◆ **SUPPLIED MATERIAL**
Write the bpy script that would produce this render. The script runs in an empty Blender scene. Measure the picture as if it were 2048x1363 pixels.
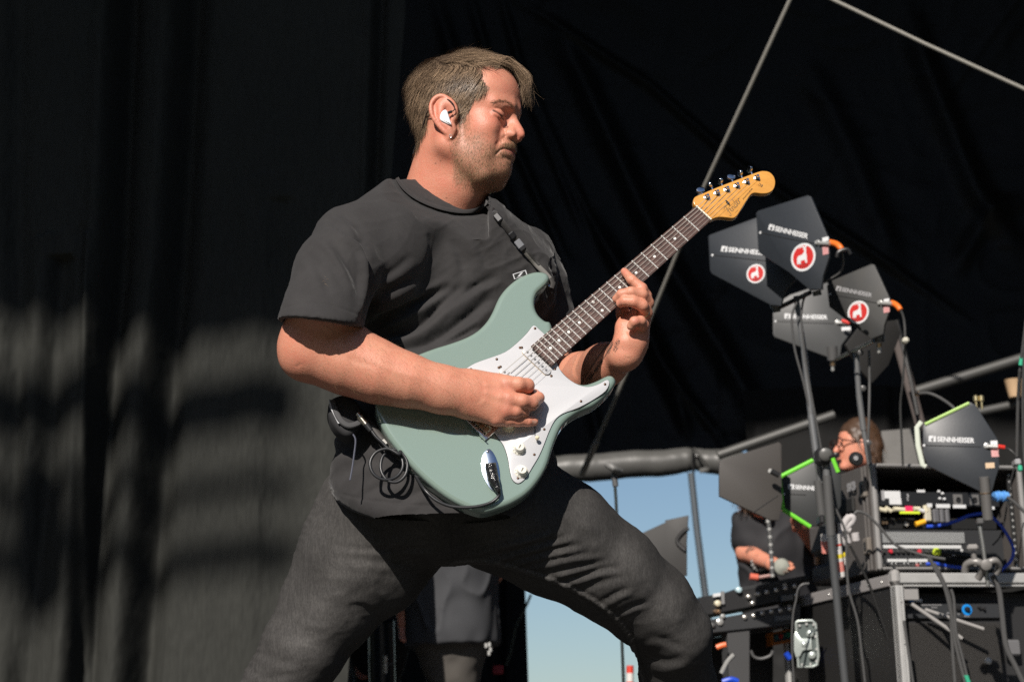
import bpy, math, random
import numpy as np
from mathutils import Vector, Matrix
R = math.radians
sc = bpy.context.scene
COL = sc.collection
# ------------------------------------------------------------------ camera
PITCH, ROLL, DIST, FPX = R(13.0), 0.034, 4.2, 3982.0
CAMZ = 1.2 - DIST * math.tan(PITCH)
CAM = np.array([0.0, -DIST, CAMZ])
_F = np.array([0, math.cos(PITCH), math.sin(PITCH)])
_U0 = np.array([0, -math.sin(PITCH), math.cos(PITCH)])
_R0 = np.array([1.0, 0, 0])
CU = _U0 * math.cos(ROLL) + _R0 * math.sin(ROLL)
CR = _R0 * math.cos(ROLL) - _U0 * math.sin(ROLL)
CT = -_F
cam = bpy.data.cameras.new('camera')
cam_o = bpy.data.objects.new('camera', cam)
COL.objects.link(cam_o)
cam.sensor_width = 36.0
cam.lens = FPX / 2048 * 36
cam.clip_start = 0.05
cam.clip_end = 4000
m = Matrix.Identity(4)
for i in range(3):
    m[i][0], m[i][1], m[i][2], m[i][3] = CR[i], CU[i], CT[i], CAM[i]
cam_o.matrix_world = m
sc.camera = cam_o
cam.dof.use_dof = True
cam.dof.focus_distance = 4.0
cam.dof.aperture_fstop = 6.3
# ------------------------------------------------------------------ light
SUN = Vector((-0.24, -0.78, 0.56)).normalized()
world = bpy.data.worlds.new('World')
sc.world = world
world.use_nodes = True
nt = world.node_tree
bg = nt.nodes['Background']
sky = nt.nodes.new('ShaderNodeTexSky')
sky.sky_type = 'NISHITA'
sky.sun_disc = False
sky.sun_elevation = math.asin(SUN.z)
sky.sun_rotation = math.atan2(SUN.x, SUN.y)
sky.dust_density = 0.5
sky.ozone_density = 3.0
nt.links.new(sky.outputs[0], bg.inputs[0])
bg.inputs[1].default_value = 0.062
sun = bpy.data.lights.new('sun', 'SUN')
sun.energy = 5.0
sun.angle = R(0.55)
sun.color = (1.0, 0.93, 0.85)
sun_o = bpy.data.objects.new('sun', sun)
COL.objects.link(sun_o)
sun_o.rotation_euler = SUN.to_track_quat('Z', 'Y').to_euler()
sc.view_settings.view_transform = 'Standard'
sc.view_settings.look = 'None'
sc.view_settings.exposure = 0.25
sc.view_settings.gamma = 1.0
sc.view_settings.use_curve_mapping = False
sc.cycles.max_bounces = 6
sc.cycles.use_denoising = False
sc.cycles.sample_clamp_indirect = 2.0

# ------------------------------------------------------------------ helpers
def A(*v):
    return np.array(v, dtype=float)
def P(px, py, Y=0.0):
    """point on the sight line of a photo pixel at world depth Y (used to measure the place)"""
    d = _F * FPX + CR * (px - 1024.0) - CU * (py - 681.5)
    return CAM + d * ((Y + DIST) / d[1])
def PD(px, py, dep):
    d = _F * FPX + CR * (px - 1024.0) - CU * (py - 681.5)
    return CAM + d * (dep / FPX)
def c2w(r, u, t):
    return CR * r + CU * u + CT * t
def proj(p):
    q = np.asarray(p) - CAM
    dz = q @ _F
    return np.stack([1024 + FPX * (q @ CR) / dz, 681.5 - FPX * (q @ CU) / dz], -1)
def nrm(v):
    v = np.asarray(v, float)
    return v / max(np.linalg.norm(v), 1e-9)

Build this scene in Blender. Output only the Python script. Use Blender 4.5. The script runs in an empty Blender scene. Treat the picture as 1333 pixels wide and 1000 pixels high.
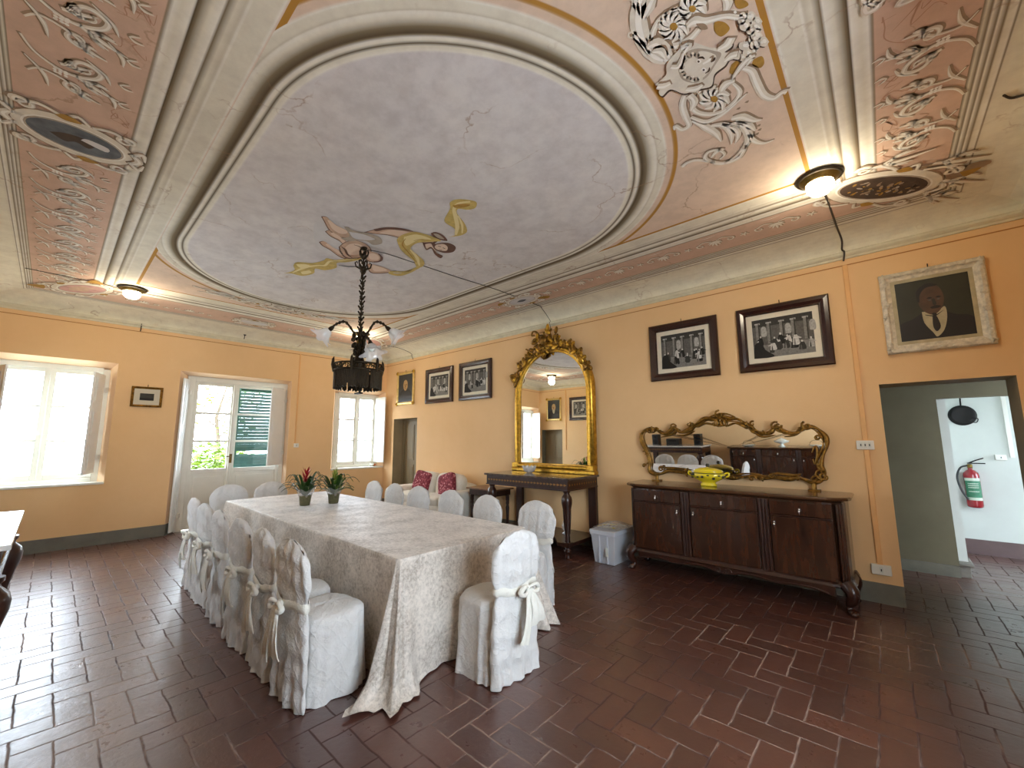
import bpy, math, random
from mathutils import Vector, Matrix
from math import sin, cos, pi, sqrt, atan2, radians, exp
S = bpy.context.scene
C = S.collection
# ------------------------------------------------------------------ camera
FPX = 534.587; YAW = radians(41.86333); PITCH = radians(7.66743); ROLL = radians(-0.27007)
CAM = Vector((8.68678, -5.21427, 1.5))
FW = Vector((-sin(YAW)*cos(PITCH), cos(YAW)*cos(PITCH), sin(PITCH)))
R0 = Vector((cos(YAW), sin(YAW), 0)); U0 = R0.cross(FW)
RT = cos(ROLL)*R0 + sin(ROLL)*U0; UP = -sin(ROLL)*R0 + cos(ROLL)*U0
def on(x, y, ax, val):
    """the point of the plane axis=val that the survey picture shows at pixel (x, y)"""
    d = FW + RT*((x-666.5)/FPX) - UP*((y-500)/FPX)
    t = (val-CAM[ax])/d[ax]
    return CAM + d*t
cd = bpy.data.cameras.new('camera'); cam = bpy.data.objects.new('camera', cd); C.objects.link(cam)
cd.sensor_width = 36; cd.sensor_fit = 'HORIZONTAL'; cd.lens = FPX/1333*36; cd.clip_start = .05; cd.clip_end = 200
m = Matrix((RT, UP, -FW)).transposed().to_4x4(); m.translation = CAM; cam.matrix_world = m
S.camera = cam
# ------------------------------------------------------------------ materials
def lin(r, g, b):
    f = lambda c: (c/255/12.92) if c <= 10 else ((c/255+.055)/1.055)**2.4
    return (f(r), f(g), f(b), 1)
def newmat(name):
    m = bpy.data.materials.new(name); m.use_nodes = True
    nt = m.node_tree; b = nt.nodes['Principled BSDF']
    return m, nt, b
def N(nt, t, **k):
    n = nt.nodes.new(t)
    for a, v in k.items(): setattr(n, a, v)
    return n
def mt(nt, op, a, b=None, c=None, clamp=False):
    n = nt.nodes.new('ShaderNodeMath'); n.operation = op; n.use_clamp = clamp
    for i, v in enumerate((a, b, c)):
        if v is None: continue
        if isinstance(v, (int, float)): n.inputs[i].default_value = v
        else: nt.links.new(v, n.inputs[i])
    return n.outputs[0]
def noise(nt, vec, scale, detail=4, rough=.55, dist=0):
    n = nt.nodes.new('ShaderNodeTexNoise'); n.inputs['Scale'].default_value = scale
    n.inputs['Detail'].default_value = detail; n.inputs['Roughness'].default_value = rough
    n.inputs['Distortion'].default_value = dist
    if vec is not None: nt.links.new(vec, n.inputs['Vector'])
    return n.outputs['Fac']
def ramp(nt, fac, stops, interp='LINEAR'):
    n = nt.nodes.new('ShaderNodeValToRGB'); cr = n.color_ramp; cr.interpolation = interp
    while len(cr.elements) < len(stops): cr.elements.new(.5)
    for e, (p, c) in zip(cr.elements, stops):
        e.position = p; e.color = c if len(c) == 4 else (*c, 1)
    nt.links.new(fac, n.inputs[0]); return n.outputs[0]
def mixc(nt, fac, a, b, blend='MIX'):
    n = nt.nodes.new('ShaderNodeMix'); n.data_type = 'RGBA'; n.blend_type = blend
    for i, v in ((0, fac), (6, a), (7, b)):
        if isinstance(v, (int, float)): n.inputs[i].default_value = v
        elif isinstance(v, tuple): n.inputs[i].default_value = v
        else: nt.links.new(v, n.inputs[i])
    return n.outputs[2]
def bump(nt, b, h, strength=.3, dist=.01):
    n = nt.nodes.new('ShaderNodeBump'); n.inputs['Strength'].default_value = strength
    n.inputs['Distance'].default_value = dist
    nt.links.new(h, n.inputs['Height']); nt.links.new(n.outputs[0], b.inputs['Normal'])
def objco(nt, which='Object'):
    return N(nt, 'ShaderNodeTexCoord').outputs[which]
def mat(name, col, rough=.6, metal=0, var=.0, vscale=6, bmp=0, bscale=30, bdist=.005, stretch=None, sheen=0, coat=0, col2=None, spec=.5):
    m, nt, b = newmat(name)
    b.inputs['Roughness'].default_value = rough; b.inputs['Metallic'].default_value = metal
    b.inputs['Specular IOR Level'].default_value = spec
    b.inputs['Base Color'].default_value = col
    if sheen: b.inputs['Sheen Weight'].default_value = sheen
    if coat: b.inputs['Coat Weight'].default_value = coat; b.inputs['Coat Roughness'].default_value = .15
    co = objco(nt)
    if stretch:
        mp = N(nt, 'ShaderNodeMapping'); mp.inputs['Scale'].default_value = stretch
        nt.links.new(co, mp.inputs[0]); co = mp.outputs[0]
    if var or col2:
        f = noise(nt, co, vscale, 5, .6)
        c2 = col2 or tuple(min(1, c*(1-var)) for c in col[:3])+(1,)
        c1 = col if col2 else tuple(min(1, c*(1+var*.6)) for c in col[:3])+(1,)
        o = ramp(nt, f, [(.3, c2), (.7, c1)]); nt.links.new(o, b.inputs['Base Color'])
    if bmp: bump(nt, b, noise(nt, co, bscale, 4), bmp, bdist)
    return m
def emit(name, col, st):
    m, nt, b = newmat(name); b.inputs['Emission Color'].default_value = col
    b.inputs['Emission Strength'].default_value = st; b.inputs['Base Color'].default_value = col
    return m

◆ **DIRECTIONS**
Give only a number: how many lines of the data hold the string "that"?

◆ **RESULT OF THE EXERCISE**
2